Wednesday, August 30, 2006

154. Hope keeps us forever spinning, its opposite is effortless and peaceful

Hope. The meaning behind that word is what drives most people to date in their mature or senior years. We hope that we can find the right lover or partner and life will be better than it is. We’re trying to get something we think we don’t have.

Haven’t we been doing that all our lives, though? Can you remember a time when you didn’t think, “This isn’t it, but over there and in the future will be it and then I’ll be happy.” So we look forward to Christmas, to being seven when we’re five, to dating that right boy in high school, to graduation, to marriage, to having children and on and on it goes. Happiness is always in the future. And the future never comes, have you noticed? Hope can never lead to “this is it” because all the time we’re thinking “this is not it” it is. Reality never lies. It just is what is.

“Well,” you might be saying, “if I think that way then everything is totally hopeless.” But isn’t that idea of hope based on the idea that we need something? And is that true? Nisargadatta Maharaj, the late, esteemed spiritual teacher of East India, sometimes said, “I don’t understand wanting what you don’t have. Why not want what you do have and be happy?” And doesn’t that make sense… except that it seems so, well, hopeless?

In many ways, life is like playing the slot machines. If we play long enough we’re bound to win sometimes. Usually it’s just enough to keep us playing. If we never won we’d quit. But sometimes we hit it right and that’s enough to make us forget all the many more times we didn’t hit it right.

In life it’s the same. Once in awhile life happens the way we wanted it to. So we think we did it, and all we have to do is try harder and work harder and we can make it happen our way again. But what’s the reality? Does it usually happen our way, or does it just happen? Look at just today, for example. Did it really turn out the way you thought it would? Doesn’t life just live itself without our input?

When we can’t even say that we create the thoughts that come to us, how can we say we create “our” life? When you look you can’t find any separate, independent individual inside that owns “my” body. Yes this false “me” idea wants dating to turn out a certain way and provide the right circumstances and partner.

There is awareness of life and there’s existence, certainly. But somehow “we” decided that a person exists that’s independent of the rest of nature. It’s a radical thought but have you considered that “we” are simply an expression of that Infinite Intelligence (God) just as is everything else? Does a tree think, or a flower? Yet they function perfectly don’t they, blooming when they’re meant to, sending out perfume and blossoms right on time. “We” function in the same way; we’re being functioned.
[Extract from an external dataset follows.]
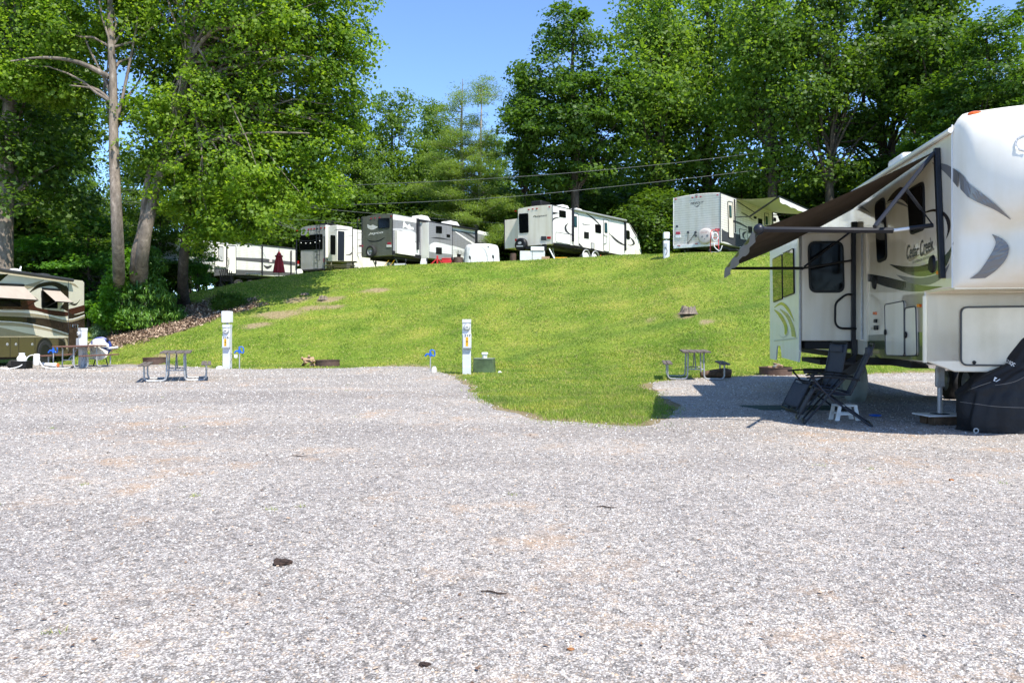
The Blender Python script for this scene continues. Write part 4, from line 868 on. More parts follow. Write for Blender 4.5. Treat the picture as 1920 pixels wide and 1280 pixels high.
# landing gear and entry steps
for (px, py, d) in ((1762, 780, .12), (1672, 738, W*.62)):
    yy = -.45 if d < 1 else -1.6; p = A.hit('y', yy, px, py); x = p.x
    if d > 1: x = 2.2
    lg = obj('landing_leg', box((x-.05,yy-.05,.55), (x+.05,yy+.05,1.0)).box((x-.08,yy+.03,.55), (x-.05,yy+.08,.95)), steel, RA, bevel=.01)
    obj('inner_tube', MB().tube([(x,yy,.17), (x,yy,.6)], .034, 12), steel, lg, smooth='auto'); obj('foot', MB().lathe([(.001,.165),(.13,.16),(.13,.15),(.001,.15)], 20, Matrix.Translation((x,yy,0))), under, lg)
    if d < 1: LEG1 = RA.matrix_basis if False else A.M @ Vector((x,yy,0))
    else: LEG2 = A.M @ Vector((x,yy,0))
for x in (5.0, 5.95): wheel(RA, (x,-.2,.38), .38, .24, mat('grey_tyre_cover', (.23,.26,.24), .6, bump=(6, .6, .04)), side=1)
for x in (5.0, 5.95): wheel(RA, (x,-W+.2,.38), .38, .24)
st_ = obj('entry_steps', MB(), blackm, RA) if False else None
sp = MB(); e0 = offhit(.1, 1612, 642); e1 = offhit(.95, 1508, 732)
for dx in (-.3, .3):
    sp.prism([(e0.x+dx,.08,.95), (e0.x+dx,.08,.78), (e0.x+dx,1.15,.03), (e0.x+dx,1.3,.03)], (.03,0,0))
for i in range(4): t = (i+.5)/4; sp.box((e0.x-.3,.1+.95*t,.9-.8*t-.02), (e0.x+.33,.35+.95*t,.9-.8*t+.01))
obj('entry_steps', sp, blackm, RA)
sc.view_layers[0].update()
# ================================================================ trailers on the hill
def undercart(root, L_, W_, zb, wheels, m=under, r=.36, x0=.4, jack=(.5,)):
    obj('chassis', box((x0,.25,zb-.16), (L_-.3,.4,zb)).box((x0,W_-.4,zb-.16), (L_-.3,W_-.25,zb)).box((x0,.3,zb-.1), (x0+.12,W_-.3,zb)).box((L_*.5,.2,zb-.2), (L_*.5+1.2,W_-.2,zb-.02)), m, root)
    for x in wheels: wheel(root, (x,.2,r-.02), r, .22); wheel(root, (x,W_-.2,r-.02), r, .22)
    for x in jack:
        for y in (.3, W_-.3): obj('stabiliser_jack', tube([(x,y,zb), (x+.35,y,.02)], .03, 6), steel, root)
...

There is existence, and that existence is aware of life happening, without an opinion, without judgment, without comparison, without dividing everything into right and wrong, good and bad. In that pure awareness life is just seeing life unfold. The perfect example of that is a small child. A tiny child doesn’t need hope because there’s nothing she wants. She wants what is and that happens to be what she’s always got.

Can we really know we’d be better off having a partner, a lover, a husband or wife, a mate? What’s true instead (remember, reality reigns) is that we don’t need a husband or wife if we don’t have one because life is always exactly the way it should be. The One Intelligence can’t make a mistake because there’s nothing to compare it to since there is no second. There is just the One, showing up in all forms and as all circumstances.

“Then why do you date?” you could ask me. And the answer is, because that’s the way I’m being lived. To me, dating is a great adventure, usually interesting and fun. It would seem nice to have a partner, but I know that’s just a thought. Other times I have the thought that it’s nice to have the peace and contentment of being alone. Do I know what I need? Of course not. So I’m just happy with what is and I find life is contented and peaceful. Nothing can be wrong because there is no right. There is only this… only this, happening right now and in every moment. That’s it and that’s all there ever has been.
Without hope there’s no hopelessness. The only problem is, it’s too simple!